### Exercise
Please, without the pictures, retype exactly the lines from the start of the material through the line that holds "S.camera = camo".

[START Data lines]

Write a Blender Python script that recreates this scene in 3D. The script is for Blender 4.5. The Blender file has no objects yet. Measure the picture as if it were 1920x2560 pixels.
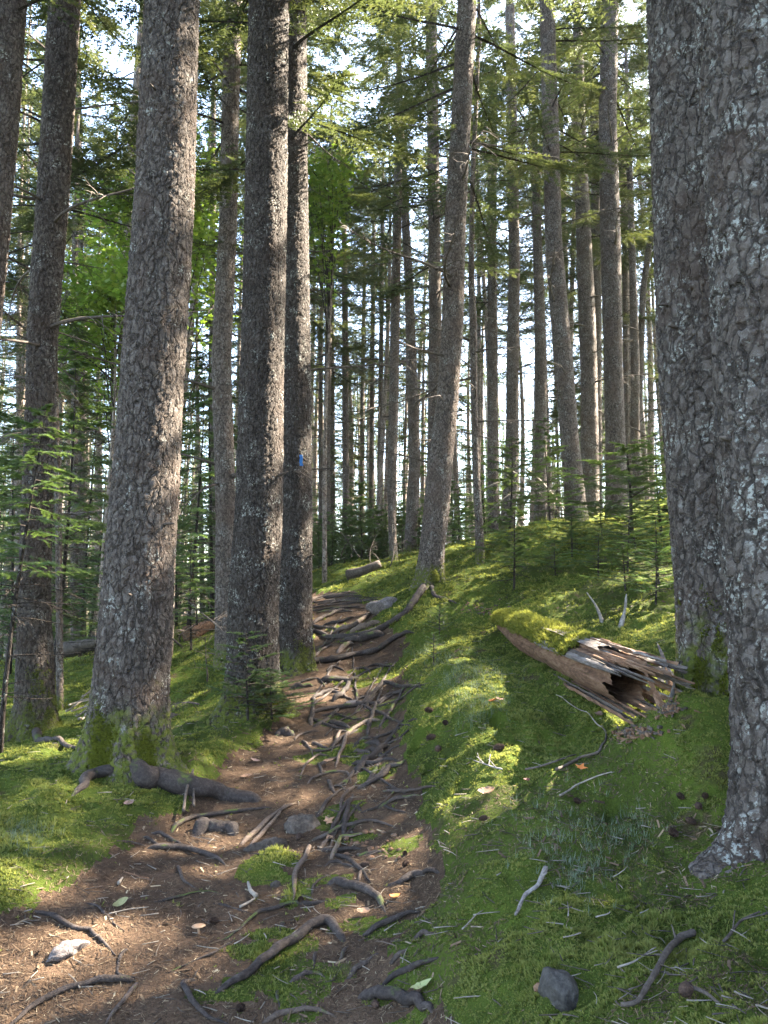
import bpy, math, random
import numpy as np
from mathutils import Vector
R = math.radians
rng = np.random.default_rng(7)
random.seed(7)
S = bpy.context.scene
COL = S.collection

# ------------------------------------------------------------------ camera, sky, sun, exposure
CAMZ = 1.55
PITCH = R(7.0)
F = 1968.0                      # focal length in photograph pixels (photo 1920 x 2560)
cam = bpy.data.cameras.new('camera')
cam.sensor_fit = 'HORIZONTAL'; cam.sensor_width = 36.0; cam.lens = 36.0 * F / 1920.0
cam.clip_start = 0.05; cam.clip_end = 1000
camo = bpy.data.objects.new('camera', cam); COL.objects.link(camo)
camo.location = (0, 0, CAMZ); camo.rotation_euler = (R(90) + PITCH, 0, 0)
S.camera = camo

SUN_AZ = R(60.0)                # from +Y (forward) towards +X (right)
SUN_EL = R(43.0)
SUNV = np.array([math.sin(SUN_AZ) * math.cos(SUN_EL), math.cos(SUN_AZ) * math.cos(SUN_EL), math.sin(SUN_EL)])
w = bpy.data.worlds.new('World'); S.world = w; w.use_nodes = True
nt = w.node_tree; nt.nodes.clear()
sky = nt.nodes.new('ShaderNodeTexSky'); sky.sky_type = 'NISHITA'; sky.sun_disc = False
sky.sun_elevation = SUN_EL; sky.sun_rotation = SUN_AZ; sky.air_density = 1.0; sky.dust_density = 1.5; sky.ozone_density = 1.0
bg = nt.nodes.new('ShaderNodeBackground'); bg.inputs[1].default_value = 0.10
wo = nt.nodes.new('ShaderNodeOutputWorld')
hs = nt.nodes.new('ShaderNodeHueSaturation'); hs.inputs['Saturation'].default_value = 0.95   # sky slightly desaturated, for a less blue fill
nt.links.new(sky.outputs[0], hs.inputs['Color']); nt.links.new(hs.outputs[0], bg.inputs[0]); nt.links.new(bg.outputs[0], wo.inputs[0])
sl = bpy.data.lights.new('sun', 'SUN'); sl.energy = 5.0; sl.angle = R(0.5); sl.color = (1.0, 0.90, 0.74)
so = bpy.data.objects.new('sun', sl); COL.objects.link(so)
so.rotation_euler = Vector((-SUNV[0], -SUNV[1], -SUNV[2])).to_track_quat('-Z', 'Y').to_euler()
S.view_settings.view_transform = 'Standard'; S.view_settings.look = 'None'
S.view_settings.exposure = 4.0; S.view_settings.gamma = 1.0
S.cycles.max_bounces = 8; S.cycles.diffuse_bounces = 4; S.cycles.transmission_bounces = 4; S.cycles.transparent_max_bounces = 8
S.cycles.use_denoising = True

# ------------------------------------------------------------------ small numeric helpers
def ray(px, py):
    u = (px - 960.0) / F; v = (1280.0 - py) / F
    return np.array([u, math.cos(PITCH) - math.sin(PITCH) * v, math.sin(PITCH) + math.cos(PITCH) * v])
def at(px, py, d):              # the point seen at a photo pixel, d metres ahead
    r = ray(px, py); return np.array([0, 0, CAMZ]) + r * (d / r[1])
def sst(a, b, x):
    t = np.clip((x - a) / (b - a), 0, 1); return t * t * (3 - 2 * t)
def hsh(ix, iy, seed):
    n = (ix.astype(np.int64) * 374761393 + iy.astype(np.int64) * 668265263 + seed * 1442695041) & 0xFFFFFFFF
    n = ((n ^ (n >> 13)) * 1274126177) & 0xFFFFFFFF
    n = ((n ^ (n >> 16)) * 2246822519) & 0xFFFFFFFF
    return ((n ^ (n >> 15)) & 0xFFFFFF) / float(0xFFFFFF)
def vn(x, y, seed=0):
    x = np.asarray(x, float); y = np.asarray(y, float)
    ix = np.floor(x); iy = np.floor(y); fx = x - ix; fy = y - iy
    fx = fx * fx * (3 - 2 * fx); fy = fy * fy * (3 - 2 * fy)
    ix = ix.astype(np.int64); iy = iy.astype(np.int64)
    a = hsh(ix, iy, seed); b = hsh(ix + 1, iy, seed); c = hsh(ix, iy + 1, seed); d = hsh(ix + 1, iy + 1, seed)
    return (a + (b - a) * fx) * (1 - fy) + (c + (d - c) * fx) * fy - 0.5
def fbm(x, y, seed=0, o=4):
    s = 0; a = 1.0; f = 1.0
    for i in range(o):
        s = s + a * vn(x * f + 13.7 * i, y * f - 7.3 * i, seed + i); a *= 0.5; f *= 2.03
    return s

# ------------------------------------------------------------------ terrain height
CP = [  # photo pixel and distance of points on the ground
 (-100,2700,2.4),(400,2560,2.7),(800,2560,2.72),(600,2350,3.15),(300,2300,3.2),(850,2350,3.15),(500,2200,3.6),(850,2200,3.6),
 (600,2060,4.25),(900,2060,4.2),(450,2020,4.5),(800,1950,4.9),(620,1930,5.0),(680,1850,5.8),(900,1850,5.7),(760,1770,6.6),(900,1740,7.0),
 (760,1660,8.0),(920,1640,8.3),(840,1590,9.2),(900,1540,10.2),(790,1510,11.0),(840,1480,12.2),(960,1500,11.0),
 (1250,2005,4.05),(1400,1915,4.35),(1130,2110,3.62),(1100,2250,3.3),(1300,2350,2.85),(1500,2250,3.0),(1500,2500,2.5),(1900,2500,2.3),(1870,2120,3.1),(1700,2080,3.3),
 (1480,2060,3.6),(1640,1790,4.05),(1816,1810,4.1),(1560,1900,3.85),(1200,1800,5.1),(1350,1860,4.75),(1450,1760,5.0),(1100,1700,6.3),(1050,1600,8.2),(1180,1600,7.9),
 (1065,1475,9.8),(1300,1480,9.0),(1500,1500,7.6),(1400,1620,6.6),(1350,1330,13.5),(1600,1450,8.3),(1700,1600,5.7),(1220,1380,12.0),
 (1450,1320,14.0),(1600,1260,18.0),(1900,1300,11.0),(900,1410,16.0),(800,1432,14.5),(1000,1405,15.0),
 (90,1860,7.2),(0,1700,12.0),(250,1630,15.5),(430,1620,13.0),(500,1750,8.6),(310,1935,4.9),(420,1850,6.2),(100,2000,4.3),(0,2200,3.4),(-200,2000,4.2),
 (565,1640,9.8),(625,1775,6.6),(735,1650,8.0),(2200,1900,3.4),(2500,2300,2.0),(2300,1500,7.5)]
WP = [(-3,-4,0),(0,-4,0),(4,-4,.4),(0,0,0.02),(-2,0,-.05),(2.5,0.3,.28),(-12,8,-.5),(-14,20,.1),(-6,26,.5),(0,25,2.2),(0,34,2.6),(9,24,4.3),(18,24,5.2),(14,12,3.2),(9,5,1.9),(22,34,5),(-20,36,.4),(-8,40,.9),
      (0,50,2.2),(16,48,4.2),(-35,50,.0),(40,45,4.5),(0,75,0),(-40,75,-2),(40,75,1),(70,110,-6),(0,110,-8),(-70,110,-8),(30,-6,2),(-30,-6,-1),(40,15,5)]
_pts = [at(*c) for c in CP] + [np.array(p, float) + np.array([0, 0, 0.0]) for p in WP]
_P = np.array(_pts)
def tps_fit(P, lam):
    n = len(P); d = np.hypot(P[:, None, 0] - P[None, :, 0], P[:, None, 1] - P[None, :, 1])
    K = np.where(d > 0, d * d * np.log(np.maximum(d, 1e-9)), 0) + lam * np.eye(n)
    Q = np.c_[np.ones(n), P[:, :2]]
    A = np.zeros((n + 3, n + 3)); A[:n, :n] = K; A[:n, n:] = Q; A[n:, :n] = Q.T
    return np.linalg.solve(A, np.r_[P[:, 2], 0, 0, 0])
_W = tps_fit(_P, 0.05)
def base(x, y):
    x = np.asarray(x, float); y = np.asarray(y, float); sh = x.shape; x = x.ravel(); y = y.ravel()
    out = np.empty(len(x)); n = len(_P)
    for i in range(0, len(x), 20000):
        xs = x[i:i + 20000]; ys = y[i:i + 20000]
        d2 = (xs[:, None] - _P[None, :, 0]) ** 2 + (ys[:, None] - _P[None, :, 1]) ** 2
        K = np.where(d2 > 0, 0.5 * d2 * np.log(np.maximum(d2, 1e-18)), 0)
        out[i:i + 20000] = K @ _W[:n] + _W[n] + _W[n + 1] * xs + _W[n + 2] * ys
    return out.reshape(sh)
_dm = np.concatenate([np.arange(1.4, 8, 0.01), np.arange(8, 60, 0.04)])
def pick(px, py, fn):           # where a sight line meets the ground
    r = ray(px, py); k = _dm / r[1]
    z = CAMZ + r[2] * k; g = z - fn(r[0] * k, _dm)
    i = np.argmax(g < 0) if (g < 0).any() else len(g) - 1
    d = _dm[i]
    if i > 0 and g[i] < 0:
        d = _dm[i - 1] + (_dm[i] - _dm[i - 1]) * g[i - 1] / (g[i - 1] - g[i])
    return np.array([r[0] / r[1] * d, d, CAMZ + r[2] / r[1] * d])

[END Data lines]

### Exercise solution
Write a Blender Python script that recreates this scene in 3D. The script is for Blender 4.5. The Blender file has no objects yet. Measure the picture as if it were 1920x2560 pixels.
import bpy, math, random
import numpy as np
from mathutils import Vector
R = math.radians
rng = np.random.default_rng(7)
random.seed(7)
S = bpy.context.scene
COL = S.collection

# ------------------------------------------------------------------ camera, sky, sun, exposure
CAMZ = 1.55
PITCH = R(7.0)
F = 1968.0                      # focal length in photograph pixels (photo 1920 x 2560)
cam = bpy.data.cameras.new('camera')
cam.sensor_fit = 'HORIZONTAL'; cam.sensor_width = 36.0; cam.lens = 36.0 * F / 1920.0
cam.clip_start = 0.05; cam.clip_end = 1000
camo = bpy.data.objects.new('camera', cam); COL.objects.link(camo)
camo.location = (0, 0, CAMZ); camo.rotation_euler = (R(90) + PITCH, 0, 0)
S.camera = camo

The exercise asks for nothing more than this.